SET EXERCISE: The listing below holds a line with "-.25), (.318, -.262)]" and a later line with "inner = resample(np.array(inner), 70)". Write out those two lines and every line between them, exactly, and nothing else.
====== INFORMATION SHOWN
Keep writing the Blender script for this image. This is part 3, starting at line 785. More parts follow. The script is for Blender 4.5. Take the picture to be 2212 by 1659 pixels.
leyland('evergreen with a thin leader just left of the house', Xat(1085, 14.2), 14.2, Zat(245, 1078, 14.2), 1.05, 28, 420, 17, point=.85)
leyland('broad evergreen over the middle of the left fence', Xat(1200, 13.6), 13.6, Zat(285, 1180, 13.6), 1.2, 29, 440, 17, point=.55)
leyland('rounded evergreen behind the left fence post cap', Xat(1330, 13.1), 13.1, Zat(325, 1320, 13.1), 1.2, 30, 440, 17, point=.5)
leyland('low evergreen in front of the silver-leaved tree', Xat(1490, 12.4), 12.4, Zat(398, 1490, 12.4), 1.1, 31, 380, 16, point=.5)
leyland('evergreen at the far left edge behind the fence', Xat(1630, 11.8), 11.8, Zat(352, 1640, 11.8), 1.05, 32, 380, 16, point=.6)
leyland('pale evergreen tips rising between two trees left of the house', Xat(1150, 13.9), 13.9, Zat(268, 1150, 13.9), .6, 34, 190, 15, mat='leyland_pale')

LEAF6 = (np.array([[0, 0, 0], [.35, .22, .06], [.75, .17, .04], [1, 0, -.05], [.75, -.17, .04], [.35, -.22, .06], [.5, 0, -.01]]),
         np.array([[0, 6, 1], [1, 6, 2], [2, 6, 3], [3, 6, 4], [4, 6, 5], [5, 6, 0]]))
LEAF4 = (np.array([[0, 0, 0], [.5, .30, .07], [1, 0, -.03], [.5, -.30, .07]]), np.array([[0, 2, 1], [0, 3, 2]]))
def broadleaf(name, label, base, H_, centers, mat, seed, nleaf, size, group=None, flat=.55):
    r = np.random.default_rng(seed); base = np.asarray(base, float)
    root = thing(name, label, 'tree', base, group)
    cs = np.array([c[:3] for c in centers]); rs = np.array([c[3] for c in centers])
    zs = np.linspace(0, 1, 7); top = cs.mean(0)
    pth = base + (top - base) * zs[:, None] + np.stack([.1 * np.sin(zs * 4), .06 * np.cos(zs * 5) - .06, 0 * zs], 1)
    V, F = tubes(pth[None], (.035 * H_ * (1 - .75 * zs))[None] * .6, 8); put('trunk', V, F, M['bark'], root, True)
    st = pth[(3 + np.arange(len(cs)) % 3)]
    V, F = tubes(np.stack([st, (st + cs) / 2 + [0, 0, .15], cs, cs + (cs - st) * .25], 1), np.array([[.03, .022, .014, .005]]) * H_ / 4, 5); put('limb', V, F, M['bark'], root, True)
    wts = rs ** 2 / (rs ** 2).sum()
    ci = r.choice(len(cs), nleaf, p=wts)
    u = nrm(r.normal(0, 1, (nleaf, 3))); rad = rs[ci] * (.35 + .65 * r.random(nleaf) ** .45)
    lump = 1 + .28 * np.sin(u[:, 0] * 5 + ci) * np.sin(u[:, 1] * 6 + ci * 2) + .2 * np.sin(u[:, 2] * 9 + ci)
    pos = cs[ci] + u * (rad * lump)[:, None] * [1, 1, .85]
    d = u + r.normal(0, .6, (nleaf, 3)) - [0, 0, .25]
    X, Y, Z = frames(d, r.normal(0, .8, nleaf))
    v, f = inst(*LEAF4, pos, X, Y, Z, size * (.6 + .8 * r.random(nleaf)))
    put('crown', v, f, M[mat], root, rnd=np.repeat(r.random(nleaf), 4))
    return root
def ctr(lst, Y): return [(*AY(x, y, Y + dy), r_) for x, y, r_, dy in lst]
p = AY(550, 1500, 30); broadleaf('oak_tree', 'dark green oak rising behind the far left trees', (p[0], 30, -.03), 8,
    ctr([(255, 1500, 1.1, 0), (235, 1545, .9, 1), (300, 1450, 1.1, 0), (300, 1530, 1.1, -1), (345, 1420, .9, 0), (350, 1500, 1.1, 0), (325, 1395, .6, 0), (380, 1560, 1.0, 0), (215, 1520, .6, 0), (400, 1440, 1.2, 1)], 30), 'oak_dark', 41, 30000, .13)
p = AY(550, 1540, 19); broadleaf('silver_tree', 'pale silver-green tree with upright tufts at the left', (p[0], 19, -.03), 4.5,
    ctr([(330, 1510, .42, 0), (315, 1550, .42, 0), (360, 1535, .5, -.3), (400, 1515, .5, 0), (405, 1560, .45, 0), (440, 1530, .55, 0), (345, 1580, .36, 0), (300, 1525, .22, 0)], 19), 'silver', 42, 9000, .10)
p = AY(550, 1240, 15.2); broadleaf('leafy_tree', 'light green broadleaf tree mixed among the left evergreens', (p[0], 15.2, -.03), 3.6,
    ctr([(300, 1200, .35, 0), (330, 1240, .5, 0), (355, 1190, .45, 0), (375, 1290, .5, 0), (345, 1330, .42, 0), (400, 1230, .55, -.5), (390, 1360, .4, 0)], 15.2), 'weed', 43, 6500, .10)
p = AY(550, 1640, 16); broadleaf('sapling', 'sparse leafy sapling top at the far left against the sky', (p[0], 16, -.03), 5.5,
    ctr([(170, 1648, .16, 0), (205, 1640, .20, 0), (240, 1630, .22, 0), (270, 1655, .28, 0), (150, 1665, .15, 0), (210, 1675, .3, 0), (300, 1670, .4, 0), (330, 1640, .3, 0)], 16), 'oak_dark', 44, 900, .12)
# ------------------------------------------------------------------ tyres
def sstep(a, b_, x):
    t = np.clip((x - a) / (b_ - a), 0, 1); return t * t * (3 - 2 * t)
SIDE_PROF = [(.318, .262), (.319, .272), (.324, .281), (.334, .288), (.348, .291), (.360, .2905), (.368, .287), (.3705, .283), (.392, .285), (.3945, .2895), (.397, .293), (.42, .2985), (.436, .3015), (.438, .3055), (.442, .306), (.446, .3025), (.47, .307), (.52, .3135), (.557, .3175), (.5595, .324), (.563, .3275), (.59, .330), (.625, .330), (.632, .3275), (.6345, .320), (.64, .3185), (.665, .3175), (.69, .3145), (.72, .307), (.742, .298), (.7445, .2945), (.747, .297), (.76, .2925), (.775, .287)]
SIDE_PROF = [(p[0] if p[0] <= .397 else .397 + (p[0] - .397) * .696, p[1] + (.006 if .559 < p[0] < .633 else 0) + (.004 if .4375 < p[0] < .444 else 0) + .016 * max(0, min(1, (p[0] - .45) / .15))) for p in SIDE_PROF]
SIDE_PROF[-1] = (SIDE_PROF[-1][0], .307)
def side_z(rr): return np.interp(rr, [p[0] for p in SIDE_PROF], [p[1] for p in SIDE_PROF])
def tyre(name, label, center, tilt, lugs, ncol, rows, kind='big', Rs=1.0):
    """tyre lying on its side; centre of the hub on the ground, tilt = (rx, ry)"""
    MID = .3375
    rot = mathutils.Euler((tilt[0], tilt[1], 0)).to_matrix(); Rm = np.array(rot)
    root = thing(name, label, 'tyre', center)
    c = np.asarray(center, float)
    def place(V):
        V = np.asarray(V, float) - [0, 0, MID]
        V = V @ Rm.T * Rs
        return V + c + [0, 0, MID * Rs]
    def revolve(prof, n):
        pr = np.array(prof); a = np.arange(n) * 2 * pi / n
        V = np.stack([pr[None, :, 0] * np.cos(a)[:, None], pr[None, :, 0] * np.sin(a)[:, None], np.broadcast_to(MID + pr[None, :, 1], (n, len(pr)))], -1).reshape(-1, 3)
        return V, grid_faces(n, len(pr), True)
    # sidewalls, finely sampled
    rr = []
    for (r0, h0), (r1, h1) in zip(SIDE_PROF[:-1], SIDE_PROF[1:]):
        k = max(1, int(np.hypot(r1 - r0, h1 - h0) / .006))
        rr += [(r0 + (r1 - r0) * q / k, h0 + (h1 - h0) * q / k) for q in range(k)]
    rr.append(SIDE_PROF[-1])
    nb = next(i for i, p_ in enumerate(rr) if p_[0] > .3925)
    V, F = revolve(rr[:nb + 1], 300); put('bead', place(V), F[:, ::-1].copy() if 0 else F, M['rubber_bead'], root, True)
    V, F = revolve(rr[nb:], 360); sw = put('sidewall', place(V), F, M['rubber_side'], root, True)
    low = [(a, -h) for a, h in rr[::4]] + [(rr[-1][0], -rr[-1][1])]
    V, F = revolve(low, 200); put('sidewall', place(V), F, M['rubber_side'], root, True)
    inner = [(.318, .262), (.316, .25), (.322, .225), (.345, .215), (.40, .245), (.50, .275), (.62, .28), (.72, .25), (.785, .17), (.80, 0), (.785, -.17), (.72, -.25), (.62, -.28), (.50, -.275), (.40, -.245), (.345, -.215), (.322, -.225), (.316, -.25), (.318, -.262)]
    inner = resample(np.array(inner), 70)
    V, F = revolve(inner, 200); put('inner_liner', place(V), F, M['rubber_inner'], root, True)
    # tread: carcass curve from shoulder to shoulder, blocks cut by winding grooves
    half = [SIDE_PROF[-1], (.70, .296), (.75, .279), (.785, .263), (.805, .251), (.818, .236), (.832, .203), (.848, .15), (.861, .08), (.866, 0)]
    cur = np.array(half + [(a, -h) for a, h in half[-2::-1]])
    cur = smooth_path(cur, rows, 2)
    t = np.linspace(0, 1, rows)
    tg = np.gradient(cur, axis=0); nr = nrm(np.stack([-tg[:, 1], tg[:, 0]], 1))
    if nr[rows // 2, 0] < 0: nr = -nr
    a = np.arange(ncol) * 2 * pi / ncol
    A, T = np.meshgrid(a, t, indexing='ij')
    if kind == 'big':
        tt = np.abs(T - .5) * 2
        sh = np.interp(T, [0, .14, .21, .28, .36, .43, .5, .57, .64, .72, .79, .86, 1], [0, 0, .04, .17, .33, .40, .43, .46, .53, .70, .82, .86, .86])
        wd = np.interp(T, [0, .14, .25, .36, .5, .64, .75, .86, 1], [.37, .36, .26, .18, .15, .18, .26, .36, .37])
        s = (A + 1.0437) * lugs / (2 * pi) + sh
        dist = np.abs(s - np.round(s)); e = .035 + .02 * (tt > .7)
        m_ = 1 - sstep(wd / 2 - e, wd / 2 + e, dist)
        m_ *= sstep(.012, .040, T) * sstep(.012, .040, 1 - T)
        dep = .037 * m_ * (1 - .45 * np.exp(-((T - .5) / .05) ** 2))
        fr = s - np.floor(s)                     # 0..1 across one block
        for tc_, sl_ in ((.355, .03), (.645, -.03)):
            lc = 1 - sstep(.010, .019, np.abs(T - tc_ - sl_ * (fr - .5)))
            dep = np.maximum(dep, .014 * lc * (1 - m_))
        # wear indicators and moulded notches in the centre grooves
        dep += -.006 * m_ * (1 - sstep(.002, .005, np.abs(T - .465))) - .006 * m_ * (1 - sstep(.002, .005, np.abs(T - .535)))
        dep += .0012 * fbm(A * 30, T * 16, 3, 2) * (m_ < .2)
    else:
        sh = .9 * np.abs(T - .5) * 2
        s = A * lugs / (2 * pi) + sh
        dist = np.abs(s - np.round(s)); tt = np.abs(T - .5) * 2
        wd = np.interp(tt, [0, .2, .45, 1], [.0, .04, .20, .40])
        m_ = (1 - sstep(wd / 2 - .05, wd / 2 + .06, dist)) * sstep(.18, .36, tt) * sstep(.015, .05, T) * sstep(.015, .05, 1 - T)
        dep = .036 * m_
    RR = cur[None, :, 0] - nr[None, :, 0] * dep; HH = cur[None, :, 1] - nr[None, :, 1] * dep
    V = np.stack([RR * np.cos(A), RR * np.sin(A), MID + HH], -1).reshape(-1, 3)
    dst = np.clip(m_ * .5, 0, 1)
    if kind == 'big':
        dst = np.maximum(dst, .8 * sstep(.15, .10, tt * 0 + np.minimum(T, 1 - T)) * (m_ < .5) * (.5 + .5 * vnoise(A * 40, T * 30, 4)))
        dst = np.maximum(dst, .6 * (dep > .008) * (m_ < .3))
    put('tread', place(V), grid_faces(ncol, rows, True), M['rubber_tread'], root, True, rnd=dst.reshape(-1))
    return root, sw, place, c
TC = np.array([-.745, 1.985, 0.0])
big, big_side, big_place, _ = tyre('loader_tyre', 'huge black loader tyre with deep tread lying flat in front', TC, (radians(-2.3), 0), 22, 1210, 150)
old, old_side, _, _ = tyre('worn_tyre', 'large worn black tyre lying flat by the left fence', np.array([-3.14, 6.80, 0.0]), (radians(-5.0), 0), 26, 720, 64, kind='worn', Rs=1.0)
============
FINAL RESULT:
    inner = [(.318, .262), (.316, .25), (.322, .225), (.345, .215), (.40, .245), (.50, .275), (.62, .28), (.72, .25), (.785, .17), (.80, 0), (.785, -.17), (.72, -.25), (.62, -.28), (.50, -.275), (.40, -.245), (.345, -.215), (.322, -.225), (.316, -.25), (.318, -.262)]
    inner = resample(np.array(inner), 70)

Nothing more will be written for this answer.